[ocaml-biz] strategy bullet point list
William D. Neumann
wneumann
Mon Aug 30 16:50:37 PDT 2004
On Mon, 30 Aug 2004, Brian Hurt wrote:
> I comment that in terms of memory used, Ocaml scores 43.4 while C# scores
> 11.1, and in terms of lines of code, Ocaml scores 45.8 while C# scores
> 26.4. If absolute speed (and minimal memory usage) is needed, you want C.
> Note that even C++ is signifigantly slower than C.
Oh sure. If you bring LOC and/or memory usage into the equation at all,
OCaml jumps up right behind C (or C and C++ depending on how you futz with
the settings). I'm just saying that if we are going to claim that C#
doesn't deliver performance, there's going to be plenty of people replying
with, "Well over at the Shootout...", and we ought to have a counterpoint.
I agree that something seems odd -- taking a quick peek at the shootout
pages, I see that if you look at the results for the benchmarks for CPU
minus startup, all of the scores[1] for csharp are 0.00 seconds, while the
CPU + startup time is always hovering between 0.05 and 0.065 seconds, so
you might be right in saying that no computation is actually being done
(either that or there's some bogus data that's being used to create the
pages...).
E.g. look at <http://shootout.alioth.debian.org/bench/ackermann/>
vs. <http://shootout.alioth.debian.org/bench/ackermann/?cpu-s>
This also becomes more apparent when you look at e.g.
<http://shootout.alioth.debian.org/bench/ackermann/detail.php?csharp=on&g%2B%2B=on&gcc=on&ocaml=on>,
where the time to compute Ackermann's function doesn't change (in any real
way) as the input parameter varies. Yeah... something funky is going on
with that data.
[1] Notable exceptions are Hello World, Producer/Consumer Threads, and
Reverse a File (though csharp clocks in here in the front of the pack with
this one at 0.01 seconds).
Lists (both singly and double linked) may also fit into this category,
but their pages just wouldn't load.. There are also some tests that don't
have any score for csharp even though the scorcard says that all of them
are done...
William D. Neumann
---
"Well I could be a genius, if I just put my mind to it.

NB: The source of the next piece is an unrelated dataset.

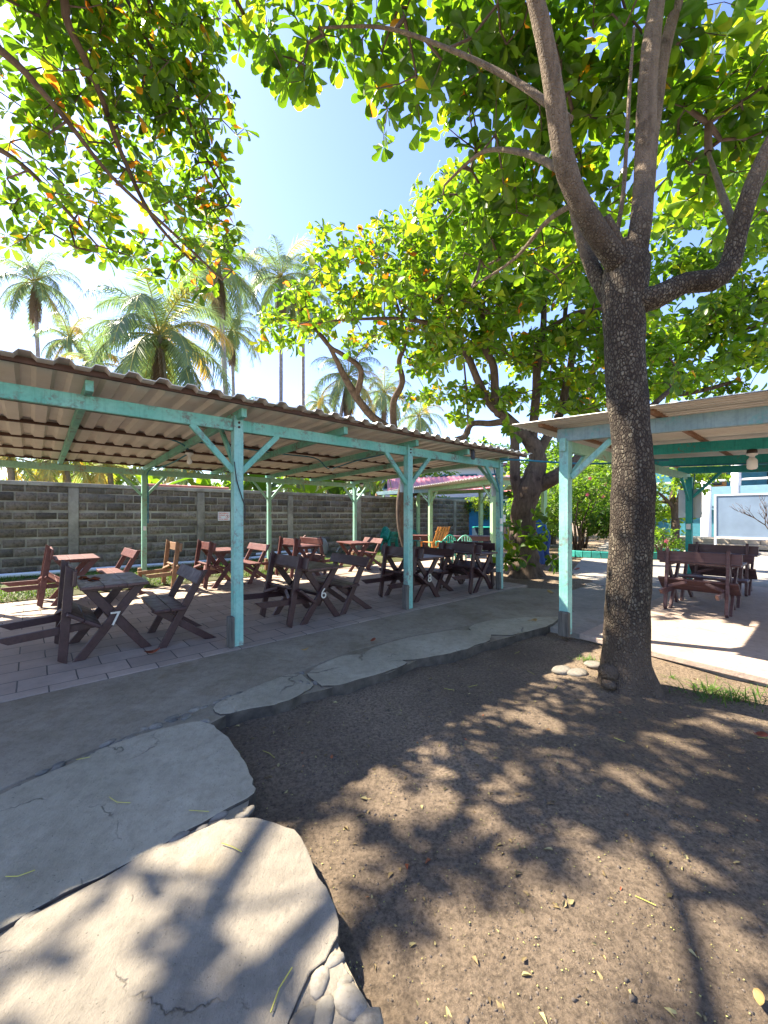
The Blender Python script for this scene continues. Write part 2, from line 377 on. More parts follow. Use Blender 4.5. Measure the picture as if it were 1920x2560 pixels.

And I...I could do anything, if only I could get 'round to it.
Oh we were brought up on the space-race, now they expect you to clean toilets.
When you've seen how big the world is, how can you make do with this?
If you want me, I'll be sleeping in - sleeping in throughout these glory days."
-- Jarvis Cocker
Think of XML as Lisp for COBOL programmers.